**GOAL OF THE EXERCISE**
For the material that follows, return exactly the lines from the one with "M_CHEST, t, .004)" through the one with "settle(t, (cx0+.25, cy1-.47, 0))", both ends included.

-- BEGIN DATA SECTION --

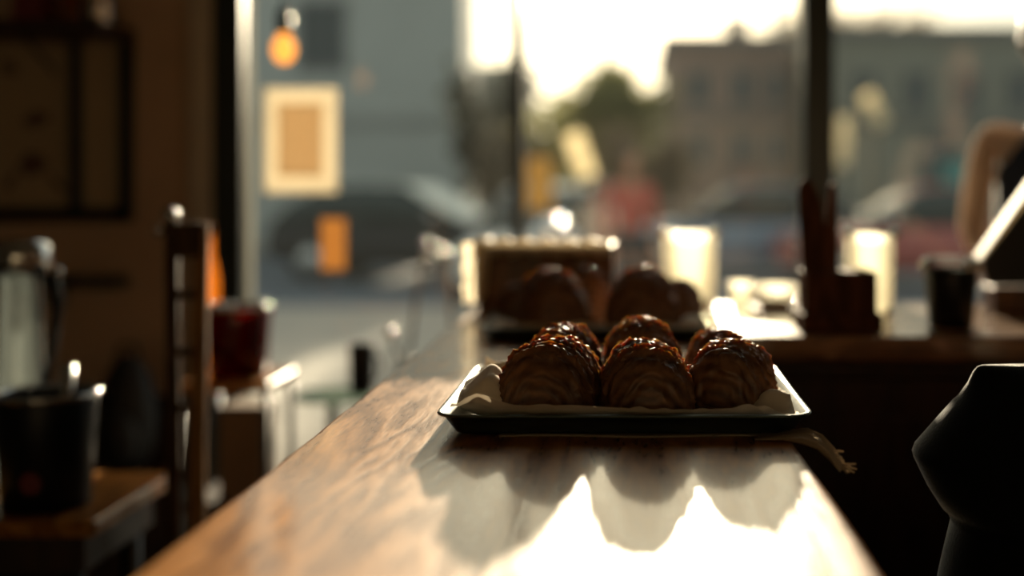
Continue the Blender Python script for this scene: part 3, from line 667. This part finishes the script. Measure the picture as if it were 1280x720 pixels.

-- END DATA SECTION --
-- BEGIN DATA SECTION --

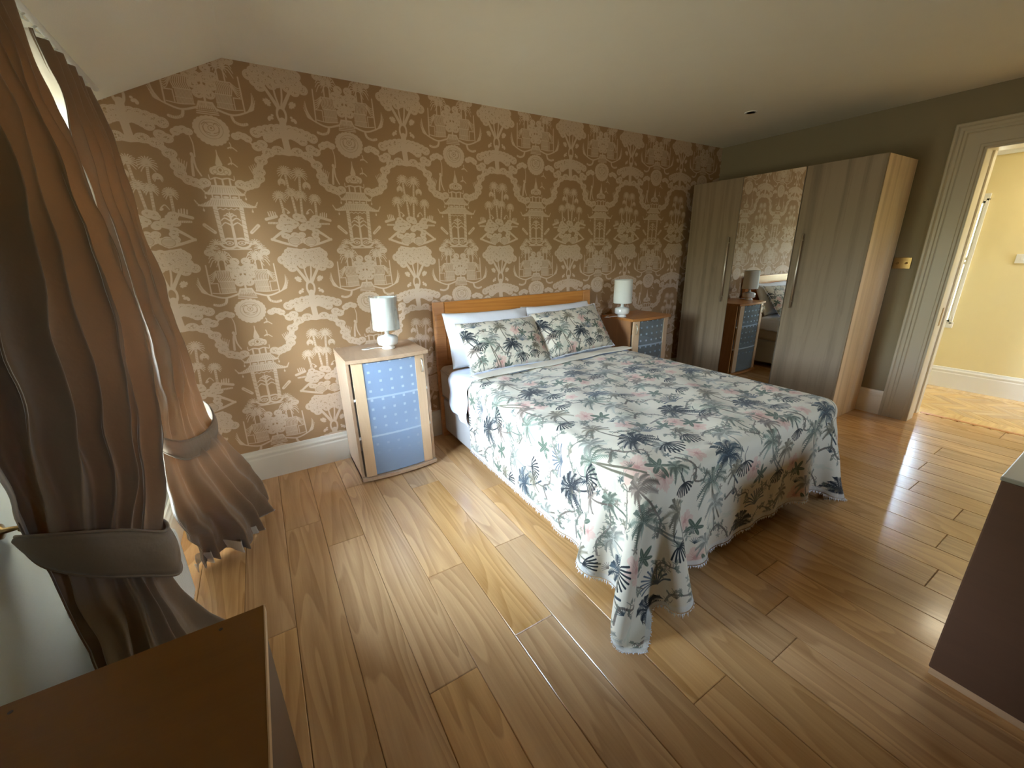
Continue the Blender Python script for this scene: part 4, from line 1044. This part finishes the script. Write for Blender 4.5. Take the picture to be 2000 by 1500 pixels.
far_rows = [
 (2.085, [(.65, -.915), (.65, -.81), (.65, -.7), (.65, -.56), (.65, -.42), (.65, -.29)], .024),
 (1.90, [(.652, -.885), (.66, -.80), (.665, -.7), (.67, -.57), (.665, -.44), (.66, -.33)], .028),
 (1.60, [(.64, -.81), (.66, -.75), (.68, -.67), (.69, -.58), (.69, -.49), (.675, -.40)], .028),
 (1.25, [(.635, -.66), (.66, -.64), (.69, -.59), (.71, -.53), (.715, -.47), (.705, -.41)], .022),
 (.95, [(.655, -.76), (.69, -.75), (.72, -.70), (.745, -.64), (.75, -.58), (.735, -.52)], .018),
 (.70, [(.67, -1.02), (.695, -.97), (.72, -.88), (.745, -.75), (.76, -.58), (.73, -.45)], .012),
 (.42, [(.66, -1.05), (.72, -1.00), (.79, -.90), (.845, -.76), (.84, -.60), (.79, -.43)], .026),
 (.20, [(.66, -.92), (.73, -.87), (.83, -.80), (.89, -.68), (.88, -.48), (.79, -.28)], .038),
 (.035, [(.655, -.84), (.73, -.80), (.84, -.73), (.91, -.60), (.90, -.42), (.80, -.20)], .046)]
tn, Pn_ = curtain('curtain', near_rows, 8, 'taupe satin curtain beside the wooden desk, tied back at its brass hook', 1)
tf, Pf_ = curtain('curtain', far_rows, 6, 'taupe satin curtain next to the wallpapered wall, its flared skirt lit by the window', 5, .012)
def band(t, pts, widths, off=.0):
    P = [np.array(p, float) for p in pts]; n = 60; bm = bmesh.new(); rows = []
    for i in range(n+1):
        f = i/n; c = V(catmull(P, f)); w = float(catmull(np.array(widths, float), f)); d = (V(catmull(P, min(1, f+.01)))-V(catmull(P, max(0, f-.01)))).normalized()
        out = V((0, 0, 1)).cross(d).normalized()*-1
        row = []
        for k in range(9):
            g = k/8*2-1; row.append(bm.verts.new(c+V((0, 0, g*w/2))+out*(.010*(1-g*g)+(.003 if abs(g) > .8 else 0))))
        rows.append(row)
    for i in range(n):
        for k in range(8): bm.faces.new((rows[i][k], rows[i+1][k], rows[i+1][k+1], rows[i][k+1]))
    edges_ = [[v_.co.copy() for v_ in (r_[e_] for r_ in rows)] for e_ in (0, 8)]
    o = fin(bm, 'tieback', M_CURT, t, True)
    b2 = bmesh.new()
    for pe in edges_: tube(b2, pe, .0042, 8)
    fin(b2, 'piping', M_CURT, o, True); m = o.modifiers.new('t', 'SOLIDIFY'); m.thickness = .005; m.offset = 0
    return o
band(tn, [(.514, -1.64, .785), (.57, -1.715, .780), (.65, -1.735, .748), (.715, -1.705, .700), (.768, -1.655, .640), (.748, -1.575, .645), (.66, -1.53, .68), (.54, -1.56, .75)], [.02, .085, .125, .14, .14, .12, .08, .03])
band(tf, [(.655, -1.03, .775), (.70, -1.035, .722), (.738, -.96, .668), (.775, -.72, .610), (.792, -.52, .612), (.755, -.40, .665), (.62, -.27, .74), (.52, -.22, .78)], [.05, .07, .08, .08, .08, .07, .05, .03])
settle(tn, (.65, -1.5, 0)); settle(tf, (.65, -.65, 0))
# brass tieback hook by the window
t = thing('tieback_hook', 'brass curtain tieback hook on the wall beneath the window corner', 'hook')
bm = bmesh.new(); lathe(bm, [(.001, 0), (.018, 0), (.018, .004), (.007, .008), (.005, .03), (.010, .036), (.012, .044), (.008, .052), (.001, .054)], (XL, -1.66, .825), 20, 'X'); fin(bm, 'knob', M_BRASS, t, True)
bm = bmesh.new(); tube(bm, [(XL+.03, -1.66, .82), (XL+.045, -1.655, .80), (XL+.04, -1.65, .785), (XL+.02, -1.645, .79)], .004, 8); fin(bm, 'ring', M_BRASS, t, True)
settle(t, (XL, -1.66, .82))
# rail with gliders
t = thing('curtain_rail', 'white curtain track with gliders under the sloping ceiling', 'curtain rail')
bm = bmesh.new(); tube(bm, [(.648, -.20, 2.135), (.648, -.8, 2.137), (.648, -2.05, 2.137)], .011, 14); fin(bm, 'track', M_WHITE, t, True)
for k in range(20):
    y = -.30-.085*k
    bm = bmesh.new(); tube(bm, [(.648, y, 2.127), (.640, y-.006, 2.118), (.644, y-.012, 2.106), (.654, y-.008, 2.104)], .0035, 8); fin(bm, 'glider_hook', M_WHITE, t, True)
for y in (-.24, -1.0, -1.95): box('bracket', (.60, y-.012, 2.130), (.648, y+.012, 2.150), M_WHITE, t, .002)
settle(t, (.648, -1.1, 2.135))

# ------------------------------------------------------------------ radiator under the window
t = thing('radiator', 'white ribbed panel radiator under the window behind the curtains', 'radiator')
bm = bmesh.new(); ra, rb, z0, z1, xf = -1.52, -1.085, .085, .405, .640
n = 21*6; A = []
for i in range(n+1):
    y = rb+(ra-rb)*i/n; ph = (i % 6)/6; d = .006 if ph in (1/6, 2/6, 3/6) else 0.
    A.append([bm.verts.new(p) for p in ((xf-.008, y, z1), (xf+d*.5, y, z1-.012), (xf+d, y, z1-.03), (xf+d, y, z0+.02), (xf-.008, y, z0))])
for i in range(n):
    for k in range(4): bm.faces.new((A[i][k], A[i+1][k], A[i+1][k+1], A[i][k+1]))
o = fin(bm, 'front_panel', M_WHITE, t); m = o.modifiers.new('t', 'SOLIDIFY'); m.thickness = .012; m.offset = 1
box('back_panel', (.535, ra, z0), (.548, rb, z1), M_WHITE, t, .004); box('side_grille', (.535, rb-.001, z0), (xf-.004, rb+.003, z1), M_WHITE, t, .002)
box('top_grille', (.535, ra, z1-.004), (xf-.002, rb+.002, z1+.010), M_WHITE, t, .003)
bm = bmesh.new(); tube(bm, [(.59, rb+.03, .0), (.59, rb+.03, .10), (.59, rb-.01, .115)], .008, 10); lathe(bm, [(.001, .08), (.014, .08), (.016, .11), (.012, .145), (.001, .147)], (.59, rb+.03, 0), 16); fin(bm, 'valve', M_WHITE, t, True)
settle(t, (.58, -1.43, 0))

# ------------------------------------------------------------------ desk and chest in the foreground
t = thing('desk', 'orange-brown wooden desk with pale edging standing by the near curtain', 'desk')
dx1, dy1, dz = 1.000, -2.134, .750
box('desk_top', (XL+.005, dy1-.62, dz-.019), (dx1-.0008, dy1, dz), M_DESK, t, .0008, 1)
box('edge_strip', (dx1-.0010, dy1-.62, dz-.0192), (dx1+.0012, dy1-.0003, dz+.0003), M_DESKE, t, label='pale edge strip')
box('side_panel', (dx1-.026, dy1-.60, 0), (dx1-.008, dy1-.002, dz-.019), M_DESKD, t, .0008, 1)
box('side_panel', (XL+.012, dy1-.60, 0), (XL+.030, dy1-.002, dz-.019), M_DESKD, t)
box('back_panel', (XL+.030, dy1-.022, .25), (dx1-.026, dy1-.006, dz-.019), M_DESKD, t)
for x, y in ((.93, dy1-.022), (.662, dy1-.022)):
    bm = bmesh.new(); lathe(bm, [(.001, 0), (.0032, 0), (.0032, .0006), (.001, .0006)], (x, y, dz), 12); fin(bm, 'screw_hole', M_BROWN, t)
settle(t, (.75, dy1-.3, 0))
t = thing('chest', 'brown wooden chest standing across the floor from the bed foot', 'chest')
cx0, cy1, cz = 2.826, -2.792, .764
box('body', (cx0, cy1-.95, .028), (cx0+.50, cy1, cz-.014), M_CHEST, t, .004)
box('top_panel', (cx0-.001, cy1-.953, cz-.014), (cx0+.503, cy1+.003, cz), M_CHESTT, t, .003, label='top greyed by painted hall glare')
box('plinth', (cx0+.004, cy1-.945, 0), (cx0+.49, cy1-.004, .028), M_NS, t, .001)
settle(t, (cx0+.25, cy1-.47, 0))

-- END DATA SECTION --
-- BEGIN DATA SECTION --

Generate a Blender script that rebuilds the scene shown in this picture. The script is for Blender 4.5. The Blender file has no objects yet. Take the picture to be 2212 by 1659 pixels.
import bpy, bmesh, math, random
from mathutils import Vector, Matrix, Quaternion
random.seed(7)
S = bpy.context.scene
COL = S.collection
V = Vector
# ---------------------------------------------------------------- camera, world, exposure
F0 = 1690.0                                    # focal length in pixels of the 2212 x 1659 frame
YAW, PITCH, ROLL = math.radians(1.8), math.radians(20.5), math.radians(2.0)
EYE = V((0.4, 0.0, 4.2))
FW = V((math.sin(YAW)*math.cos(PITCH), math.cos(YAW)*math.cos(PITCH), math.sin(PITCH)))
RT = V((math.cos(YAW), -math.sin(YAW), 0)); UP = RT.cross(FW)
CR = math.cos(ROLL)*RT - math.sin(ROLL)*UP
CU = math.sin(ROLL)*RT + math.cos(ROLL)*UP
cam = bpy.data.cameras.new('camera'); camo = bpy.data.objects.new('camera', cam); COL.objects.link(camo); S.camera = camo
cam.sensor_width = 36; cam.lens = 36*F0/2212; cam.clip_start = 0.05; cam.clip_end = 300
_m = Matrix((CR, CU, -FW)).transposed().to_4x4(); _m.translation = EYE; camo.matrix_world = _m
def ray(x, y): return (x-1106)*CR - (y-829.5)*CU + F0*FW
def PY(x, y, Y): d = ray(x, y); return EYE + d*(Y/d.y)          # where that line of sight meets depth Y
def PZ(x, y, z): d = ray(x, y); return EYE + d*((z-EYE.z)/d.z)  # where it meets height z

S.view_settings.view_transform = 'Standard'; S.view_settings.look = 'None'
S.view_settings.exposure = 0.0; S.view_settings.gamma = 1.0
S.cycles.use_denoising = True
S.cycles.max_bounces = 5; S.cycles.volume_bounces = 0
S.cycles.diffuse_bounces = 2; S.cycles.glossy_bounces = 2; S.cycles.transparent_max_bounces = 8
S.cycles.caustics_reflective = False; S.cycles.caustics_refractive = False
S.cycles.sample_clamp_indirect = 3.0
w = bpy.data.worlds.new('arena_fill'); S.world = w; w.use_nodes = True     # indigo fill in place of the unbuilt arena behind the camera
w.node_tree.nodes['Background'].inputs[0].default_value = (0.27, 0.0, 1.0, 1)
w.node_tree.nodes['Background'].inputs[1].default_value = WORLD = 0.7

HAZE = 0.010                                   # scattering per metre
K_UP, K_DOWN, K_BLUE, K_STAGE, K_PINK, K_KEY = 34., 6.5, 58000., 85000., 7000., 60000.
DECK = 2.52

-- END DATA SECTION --

**WRITTEN SOLUTION**
box('body', (cx0, cy1-.95, .028), (cx0+.50, cy1, cz-.014), M_CHEST, t, .004)
box('top_panel', (cx0-.001, cy1-.953, cz-.014), (cx0+.503, cy1+.003, cz), M_CHESTT, t, .003, label='top greyed by painted hall glare')
box('plinth', (cx0+.004, cy1-.945, 0), (cx0+.49, cy1-.004, .028), M_NS, t, .001)
settle(t, (cx0+.25, cy1-.47, 0))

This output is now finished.